** start of Source data **

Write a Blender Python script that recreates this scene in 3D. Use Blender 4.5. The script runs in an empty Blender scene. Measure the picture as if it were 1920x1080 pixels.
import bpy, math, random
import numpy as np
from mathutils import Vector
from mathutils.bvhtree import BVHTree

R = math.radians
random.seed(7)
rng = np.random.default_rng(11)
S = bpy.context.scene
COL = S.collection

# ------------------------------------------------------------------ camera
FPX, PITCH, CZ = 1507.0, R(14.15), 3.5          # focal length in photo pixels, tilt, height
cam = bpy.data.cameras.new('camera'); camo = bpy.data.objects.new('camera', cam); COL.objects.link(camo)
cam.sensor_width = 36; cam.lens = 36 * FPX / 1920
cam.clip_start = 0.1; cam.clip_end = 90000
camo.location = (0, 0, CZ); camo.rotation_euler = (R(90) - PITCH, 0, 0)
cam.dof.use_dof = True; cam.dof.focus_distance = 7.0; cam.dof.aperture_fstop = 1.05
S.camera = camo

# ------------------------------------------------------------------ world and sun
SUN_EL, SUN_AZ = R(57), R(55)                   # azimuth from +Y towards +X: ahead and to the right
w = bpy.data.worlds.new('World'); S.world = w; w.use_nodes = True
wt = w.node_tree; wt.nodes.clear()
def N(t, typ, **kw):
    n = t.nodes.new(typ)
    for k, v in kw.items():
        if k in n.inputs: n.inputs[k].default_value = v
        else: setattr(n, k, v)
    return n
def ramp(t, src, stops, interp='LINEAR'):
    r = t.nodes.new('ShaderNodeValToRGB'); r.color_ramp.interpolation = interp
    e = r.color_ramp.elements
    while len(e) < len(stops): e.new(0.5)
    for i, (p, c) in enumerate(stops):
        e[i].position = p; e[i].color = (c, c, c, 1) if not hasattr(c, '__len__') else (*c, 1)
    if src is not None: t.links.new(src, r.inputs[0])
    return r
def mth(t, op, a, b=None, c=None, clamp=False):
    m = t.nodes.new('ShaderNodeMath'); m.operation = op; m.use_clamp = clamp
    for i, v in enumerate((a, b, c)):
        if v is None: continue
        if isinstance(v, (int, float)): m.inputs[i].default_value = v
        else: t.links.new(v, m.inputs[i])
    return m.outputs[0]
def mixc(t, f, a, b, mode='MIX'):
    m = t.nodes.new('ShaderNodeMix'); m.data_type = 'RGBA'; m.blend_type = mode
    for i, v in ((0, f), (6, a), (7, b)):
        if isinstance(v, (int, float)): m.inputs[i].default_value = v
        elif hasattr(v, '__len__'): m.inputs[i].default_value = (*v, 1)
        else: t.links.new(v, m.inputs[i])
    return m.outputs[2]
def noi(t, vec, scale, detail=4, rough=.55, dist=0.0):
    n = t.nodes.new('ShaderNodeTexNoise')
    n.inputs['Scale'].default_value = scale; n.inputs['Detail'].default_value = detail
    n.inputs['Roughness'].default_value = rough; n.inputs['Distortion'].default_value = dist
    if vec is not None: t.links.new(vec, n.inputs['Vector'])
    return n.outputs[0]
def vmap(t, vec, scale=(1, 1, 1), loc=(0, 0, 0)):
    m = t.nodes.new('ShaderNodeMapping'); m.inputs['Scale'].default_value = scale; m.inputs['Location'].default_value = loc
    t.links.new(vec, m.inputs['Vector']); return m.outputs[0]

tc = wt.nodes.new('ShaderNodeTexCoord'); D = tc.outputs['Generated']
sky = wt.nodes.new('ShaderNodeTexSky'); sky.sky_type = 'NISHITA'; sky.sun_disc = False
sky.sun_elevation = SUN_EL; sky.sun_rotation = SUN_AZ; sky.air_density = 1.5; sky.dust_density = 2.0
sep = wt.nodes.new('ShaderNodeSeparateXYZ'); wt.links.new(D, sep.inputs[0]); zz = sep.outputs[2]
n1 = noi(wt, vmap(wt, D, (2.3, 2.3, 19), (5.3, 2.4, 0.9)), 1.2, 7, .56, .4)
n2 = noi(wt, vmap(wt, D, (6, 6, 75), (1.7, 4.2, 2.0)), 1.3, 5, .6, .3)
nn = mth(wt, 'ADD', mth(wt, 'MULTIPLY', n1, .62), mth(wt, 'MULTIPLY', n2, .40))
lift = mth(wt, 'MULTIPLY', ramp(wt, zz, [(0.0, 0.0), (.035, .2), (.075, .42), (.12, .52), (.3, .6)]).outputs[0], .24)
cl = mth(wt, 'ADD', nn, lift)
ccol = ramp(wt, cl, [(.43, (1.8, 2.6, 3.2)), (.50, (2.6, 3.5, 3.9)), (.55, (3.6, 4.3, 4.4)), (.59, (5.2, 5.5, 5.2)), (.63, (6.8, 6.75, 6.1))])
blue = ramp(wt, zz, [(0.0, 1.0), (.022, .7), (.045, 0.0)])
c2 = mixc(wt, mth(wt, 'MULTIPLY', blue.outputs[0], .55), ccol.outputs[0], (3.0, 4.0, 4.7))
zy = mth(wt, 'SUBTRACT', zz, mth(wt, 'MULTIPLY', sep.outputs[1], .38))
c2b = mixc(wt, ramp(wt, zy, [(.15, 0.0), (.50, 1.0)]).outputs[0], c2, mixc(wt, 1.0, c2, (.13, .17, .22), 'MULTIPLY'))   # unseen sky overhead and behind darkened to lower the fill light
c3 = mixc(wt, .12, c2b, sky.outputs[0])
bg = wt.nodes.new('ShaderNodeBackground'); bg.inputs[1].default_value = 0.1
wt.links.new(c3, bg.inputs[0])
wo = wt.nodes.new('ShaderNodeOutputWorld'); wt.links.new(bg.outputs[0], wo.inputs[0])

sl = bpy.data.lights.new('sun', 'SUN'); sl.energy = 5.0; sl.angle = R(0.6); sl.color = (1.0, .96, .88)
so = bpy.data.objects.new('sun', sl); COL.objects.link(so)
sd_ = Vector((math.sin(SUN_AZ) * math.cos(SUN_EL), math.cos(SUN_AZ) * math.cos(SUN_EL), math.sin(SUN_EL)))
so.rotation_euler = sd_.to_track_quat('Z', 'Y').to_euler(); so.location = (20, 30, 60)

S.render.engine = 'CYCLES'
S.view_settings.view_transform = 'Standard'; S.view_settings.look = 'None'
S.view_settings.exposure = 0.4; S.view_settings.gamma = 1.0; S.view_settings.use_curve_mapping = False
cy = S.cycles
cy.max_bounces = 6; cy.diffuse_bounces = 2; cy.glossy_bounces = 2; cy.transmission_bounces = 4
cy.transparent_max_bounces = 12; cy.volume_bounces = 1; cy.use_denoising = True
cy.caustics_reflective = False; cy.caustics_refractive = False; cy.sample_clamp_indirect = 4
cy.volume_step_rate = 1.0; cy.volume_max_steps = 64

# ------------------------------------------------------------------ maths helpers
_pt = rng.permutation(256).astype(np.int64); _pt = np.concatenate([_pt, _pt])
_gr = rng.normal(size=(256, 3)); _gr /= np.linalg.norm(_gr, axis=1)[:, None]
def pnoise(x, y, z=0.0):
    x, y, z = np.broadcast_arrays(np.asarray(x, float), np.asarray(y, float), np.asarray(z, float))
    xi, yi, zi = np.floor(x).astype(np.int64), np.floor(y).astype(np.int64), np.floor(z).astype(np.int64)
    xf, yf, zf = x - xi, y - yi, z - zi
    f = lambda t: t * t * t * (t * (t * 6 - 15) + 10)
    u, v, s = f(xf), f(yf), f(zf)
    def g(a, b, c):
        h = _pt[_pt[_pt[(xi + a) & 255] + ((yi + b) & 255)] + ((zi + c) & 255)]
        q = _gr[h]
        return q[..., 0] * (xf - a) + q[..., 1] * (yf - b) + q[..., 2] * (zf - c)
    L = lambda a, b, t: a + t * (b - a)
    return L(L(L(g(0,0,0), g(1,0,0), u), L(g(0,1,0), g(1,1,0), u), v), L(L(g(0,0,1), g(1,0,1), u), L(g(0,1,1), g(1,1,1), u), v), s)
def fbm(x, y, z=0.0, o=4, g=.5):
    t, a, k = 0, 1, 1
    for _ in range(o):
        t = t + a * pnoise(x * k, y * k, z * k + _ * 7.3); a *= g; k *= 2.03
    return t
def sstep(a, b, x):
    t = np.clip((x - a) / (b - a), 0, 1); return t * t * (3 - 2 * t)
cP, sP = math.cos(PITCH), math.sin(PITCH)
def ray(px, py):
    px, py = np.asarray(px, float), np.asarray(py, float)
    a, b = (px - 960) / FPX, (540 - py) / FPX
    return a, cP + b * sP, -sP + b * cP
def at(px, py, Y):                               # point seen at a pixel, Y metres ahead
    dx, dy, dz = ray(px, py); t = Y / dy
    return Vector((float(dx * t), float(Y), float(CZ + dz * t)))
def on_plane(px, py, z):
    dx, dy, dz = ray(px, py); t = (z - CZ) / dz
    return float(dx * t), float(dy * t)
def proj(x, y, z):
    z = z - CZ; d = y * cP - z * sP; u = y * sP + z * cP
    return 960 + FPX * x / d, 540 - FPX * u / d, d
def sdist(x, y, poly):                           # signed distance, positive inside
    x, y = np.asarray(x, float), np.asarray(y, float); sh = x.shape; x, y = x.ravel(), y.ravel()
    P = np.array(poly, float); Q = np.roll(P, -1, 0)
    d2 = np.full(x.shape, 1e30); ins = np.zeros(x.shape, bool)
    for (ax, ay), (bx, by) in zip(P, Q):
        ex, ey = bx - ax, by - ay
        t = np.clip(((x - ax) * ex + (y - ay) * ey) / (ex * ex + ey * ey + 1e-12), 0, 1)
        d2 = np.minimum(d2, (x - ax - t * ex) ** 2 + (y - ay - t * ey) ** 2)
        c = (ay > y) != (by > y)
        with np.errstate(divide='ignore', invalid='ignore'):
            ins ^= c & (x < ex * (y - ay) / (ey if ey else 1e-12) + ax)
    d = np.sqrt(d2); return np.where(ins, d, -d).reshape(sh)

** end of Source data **

▸ **Your instructions**:
Restate the listing exactly, starting at its first line and ending at the line where "S.camera = camo" occurs; include both and no other lines.

▸ **Exercise response**:
Write a Blender Python script that recreates this scene in 3D. Use Blender 4.5. The script runs in an empty Blender scene. Measure the picture as if it were 1920x1080 pixels.
import bpy, math, random
import numpy as np
from mathutils import Vector
from mathutils.bvhtree import BVHTree

R = math.radians
random.seed(7)
rng = np.random.default_rng(11)
S = bpy.context.scene
COL = S.collection

# ------------------------------------------------------------------ camera
FPX, PITCH, CZ = 1507.0, R(14.15), 3.5          # focal length in photo pixels, tilt, height
cam = bpy.data.cameras.new('camera'); camo = bpy.data.objects.new('camera', cam); COL.objects.link(camo)
cam.sensor_width = 36; cam.lens = 36 * FPX / 1920
cam.clip_start = 0.1; cam.clip_end = 90000
camo.location = (0, 0, CZ); camo.rotation_euler = (R(90) - PITCH, 0, 0)
cam.dof.use_dof = True; cam.dof.focus_distance = 7.0; cam.dof.aperture_fstop = 1.05
S.camera = camo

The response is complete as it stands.